Hubert Truxler a passé plus de trente ans sur les chaînes d'assemblage des usines Peugeot, de 1972 à 2003. Dans « Grain de sable sous le capot », écrit sous le pseudonyme de Marcel Durand afin ne pas s'approprier une mémoire collective, il décrit son quotidien, la solidarité ouvrière, les plaisanteries potaches, les grèves, la fragmentation du travail…
Boris SéméniakoLes fayots sont toujours collés au cul du chef. Comme les mouches à la merde. Heureusement qu'il y a quelques copains sympas. Casquette travaille depuis quinze ans en France, dont douze chez Peugeot. Il n'a pas perdu son accent slave et ça pimente ses histoires. Et puis, un beau jour, il annonce : « Moi retourner Yougoslavie. Ici trop bordel. Travail comme esclave et pis pas beaucoup paie. »
Il est retourné au pays, mais son anecdote la plus piquante est encore inscrite dans nos mémoires : un jour, il va faire des courses, avec un ami fraîchement débarqué en France. Son ami a repéré une fille. Il l'aborde : « Toi connais moi ? Moi connais toi ! Moi niquer toi ? »
Chaque fois qu'on croisait Casquette, la question rituelle revenait : « Toi connais moi ? » Et lui de répondre : « Oui, moi niquer toi ! »

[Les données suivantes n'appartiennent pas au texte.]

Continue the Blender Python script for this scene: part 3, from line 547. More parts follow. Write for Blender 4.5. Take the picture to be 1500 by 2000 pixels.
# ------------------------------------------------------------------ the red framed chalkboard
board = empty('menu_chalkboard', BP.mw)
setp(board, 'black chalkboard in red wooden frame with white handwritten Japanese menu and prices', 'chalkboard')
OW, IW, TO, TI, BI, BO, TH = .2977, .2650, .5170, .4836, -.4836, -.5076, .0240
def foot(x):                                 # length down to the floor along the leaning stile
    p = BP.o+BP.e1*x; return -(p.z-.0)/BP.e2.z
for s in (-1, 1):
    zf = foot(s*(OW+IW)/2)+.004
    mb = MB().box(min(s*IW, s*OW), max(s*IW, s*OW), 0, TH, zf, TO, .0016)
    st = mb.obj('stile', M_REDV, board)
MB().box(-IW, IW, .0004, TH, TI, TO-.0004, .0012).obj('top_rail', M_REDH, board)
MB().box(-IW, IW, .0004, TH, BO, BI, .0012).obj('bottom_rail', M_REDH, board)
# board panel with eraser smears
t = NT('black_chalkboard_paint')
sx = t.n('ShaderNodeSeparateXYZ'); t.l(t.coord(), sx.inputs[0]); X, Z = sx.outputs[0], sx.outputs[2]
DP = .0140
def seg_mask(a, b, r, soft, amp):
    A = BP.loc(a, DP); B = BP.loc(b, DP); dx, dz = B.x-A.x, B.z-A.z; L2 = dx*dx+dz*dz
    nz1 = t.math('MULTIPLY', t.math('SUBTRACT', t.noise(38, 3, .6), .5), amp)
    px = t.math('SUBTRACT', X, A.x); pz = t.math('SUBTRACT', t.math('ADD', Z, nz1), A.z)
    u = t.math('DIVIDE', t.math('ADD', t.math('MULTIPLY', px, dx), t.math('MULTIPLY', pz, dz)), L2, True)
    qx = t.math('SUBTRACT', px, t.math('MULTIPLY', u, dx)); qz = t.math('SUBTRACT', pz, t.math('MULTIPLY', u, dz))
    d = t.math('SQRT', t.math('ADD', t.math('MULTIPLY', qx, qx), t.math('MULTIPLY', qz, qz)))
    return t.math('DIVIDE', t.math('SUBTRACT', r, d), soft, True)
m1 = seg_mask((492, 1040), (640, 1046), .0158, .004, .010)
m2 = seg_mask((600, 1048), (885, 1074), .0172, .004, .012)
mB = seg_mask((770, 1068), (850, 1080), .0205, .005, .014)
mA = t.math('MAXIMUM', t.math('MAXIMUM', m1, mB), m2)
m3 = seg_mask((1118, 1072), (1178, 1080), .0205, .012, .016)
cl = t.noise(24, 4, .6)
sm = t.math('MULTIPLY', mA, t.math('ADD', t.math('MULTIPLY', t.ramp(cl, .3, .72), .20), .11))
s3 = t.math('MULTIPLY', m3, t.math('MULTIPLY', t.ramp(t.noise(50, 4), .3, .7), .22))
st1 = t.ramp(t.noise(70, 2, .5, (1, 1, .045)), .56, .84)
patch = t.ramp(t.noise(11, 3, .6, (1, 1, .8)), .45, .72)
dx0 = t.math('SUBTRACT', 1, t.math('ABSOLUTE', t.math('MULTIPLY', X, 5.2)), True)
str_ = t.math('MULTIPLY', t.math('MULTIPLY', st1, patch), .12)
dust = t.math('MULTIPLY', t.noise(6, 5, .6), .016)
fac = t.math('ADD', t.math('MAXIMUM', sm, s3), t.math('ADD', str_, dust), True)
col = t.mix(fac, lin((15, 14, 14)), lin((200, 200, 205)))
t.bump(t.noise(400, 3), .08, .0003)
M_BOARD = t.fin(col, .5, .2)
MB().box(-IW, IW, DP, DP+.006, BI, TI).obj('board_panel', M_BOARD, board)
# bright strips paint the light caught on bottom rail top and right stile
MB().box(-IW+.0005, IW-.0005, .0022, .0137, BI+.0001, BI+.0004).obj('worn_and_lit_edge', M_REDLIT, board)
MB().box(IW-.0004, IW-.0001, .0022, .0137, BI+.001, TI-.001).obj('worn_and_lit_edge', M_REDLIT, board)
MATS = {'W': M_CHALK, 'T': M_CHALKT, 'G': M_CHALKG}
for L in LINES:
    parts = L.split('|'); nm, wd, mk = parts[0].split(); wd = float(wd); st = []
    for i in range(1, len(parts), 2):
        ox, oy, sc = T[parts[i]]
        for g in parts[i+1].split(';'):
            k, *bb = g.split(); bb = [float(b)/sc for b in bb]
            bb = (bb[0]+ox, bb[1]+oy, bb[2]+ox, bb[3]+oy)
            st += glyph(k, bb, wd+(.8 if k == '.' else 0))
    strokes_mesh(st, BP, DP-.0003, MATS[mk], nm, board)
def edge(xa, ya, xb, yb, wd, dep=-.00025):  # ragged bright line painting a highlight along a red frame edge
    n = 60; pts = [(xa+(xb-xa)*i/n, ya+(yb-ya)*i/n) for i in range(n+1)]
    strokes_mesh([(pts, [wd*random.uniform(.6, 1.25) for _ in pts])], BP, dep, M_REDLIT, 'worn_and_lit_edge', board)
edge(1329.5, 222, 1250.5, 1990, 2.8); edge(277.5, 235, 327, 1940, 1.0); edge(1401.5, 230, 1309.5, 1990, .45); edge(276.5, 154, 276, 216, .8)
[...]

C'est débile et c'est fort. C'est rien et c'est tout. Cette complicité verbale ramène la bonne humeur, redonne la pêche. Au-delà de ces quelques mots dérisoires, on sent une complicité, un courant qui passe. On s'est compris.
(…)
La force productive a vieilli. Il faut du sang jeune. Le voilà. La cuvée 1987 est arrivée. La direction prend prétexte du lancement de la 405 pour embaucher des intérimaires. Elle venait de débaucher mille cinq cents ouvriers (préretraites, renvoi des immigrés, licenciement des malades). Manœuvre préfectorale pour faire baisser le taux de chômage, mais surtout maints avantages pour Peugeot.

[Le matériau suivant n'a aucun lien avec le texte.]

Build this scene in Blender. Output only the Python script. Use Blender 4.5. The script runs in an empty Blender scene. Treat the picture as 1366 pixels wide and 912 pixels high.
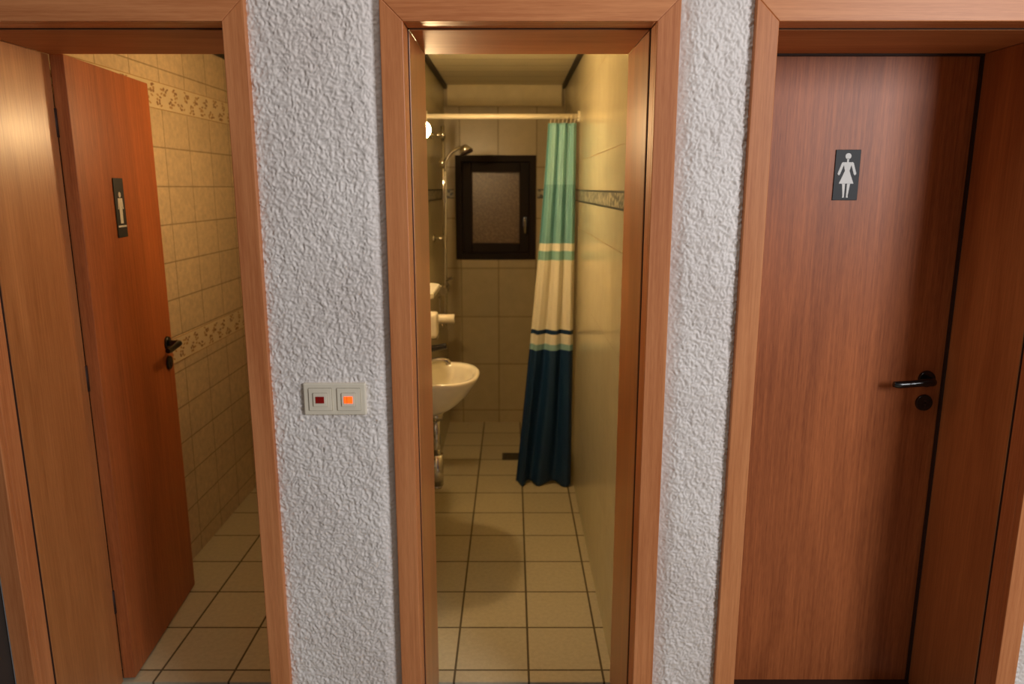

Un intérimaire, c'est jeune et plein de santé. Ça sort de mois (ou d'années) de chômage, donc ça travaille dur. Ça apprend un poste en quelques heures alors qu'un ancien met plusieurs jours. Ça n'est jamais malade. Ça fait pas grève. Un, parce que c'est un personnel scrupuleusement trié. Deux, parce que le statut d'intérimaire le leur interdit. (...) Les intérimaires sont donc la nouvelle race des exploités, les immigrés de l'intérieur. Mais ça a beau être jeune et bosser dur, ça n'en pense pas moins, un intérimaire. Suffit parfois d'une étincelle. Si vous saviez, les copains, c'te trouille qu'y zont, les patrons. Qu'on s'unisse. Une seule force qui les balaie, tchak !
(…)
La production repart plein pot. Jusqu'ici, les intérimaires étaient recrutés dans d'autres régions, à quelques exceptions près. Cette fois, la main-d'œuvre jetable vient des quartiers avoisinants. Le tri est moins sélectif. Plus de délit de faciès, de visage basané pour décrocher un emploi (temporaire) chez Pijo.
Les petits chefs ras du crâne ne l'ont pas compris tout de suite, cette nuance autour du faciès. Qu'est-ce qu'elle a, ma gueule ? Entre le chef et l'intérimaire immigré se noue une véritable histoire d'amour.
On vous l'a expliqué, l'arrogance de certains chefaillons est proportionnelle à la docilité des ouvriers. Même les anciens s'habituent à ce qu'on leur crie dessus comme s'ils étaient encore des gamins. Cause ou plutôt bave toujours...
Les chefs hargneux ne modifient pas leurs façons de diriger une équipe. Des invectives vexantes, des menaces et des propos ouvertement racistes, sauf que les intérimaires de la troisième génération (d'immigrés) changent la donne. Des gosses, la plupart le sont encore, mais pas timorés. Du répondant verbal et le réflexe vif des poings. Et pan ! dans la tronche du chef derechef. De toute façon, Karim projetait de se tirer au plus vite de ce cirque. Le cas Karim n'est pas isolé. Sans parler du cassage de gueule hors de l'usine. Voili qui remet les pendules à l'heure. Dans une des réunions mensuelles délégués-direction, la CGC [Confédération générale des cadres] demande davantage de protection pour le personnel d'encadrement. Et pourquoi pas un garde du corps derrière chaque chef ? Le respect. Voilà le mot juste dans la bouche des jeunes de cité.
Grain de sable sous le capot. Résistance & contre-culture ouvrière : les chaînes de montage de Peugeot (1972-2003), Agone, Marseille, 2006.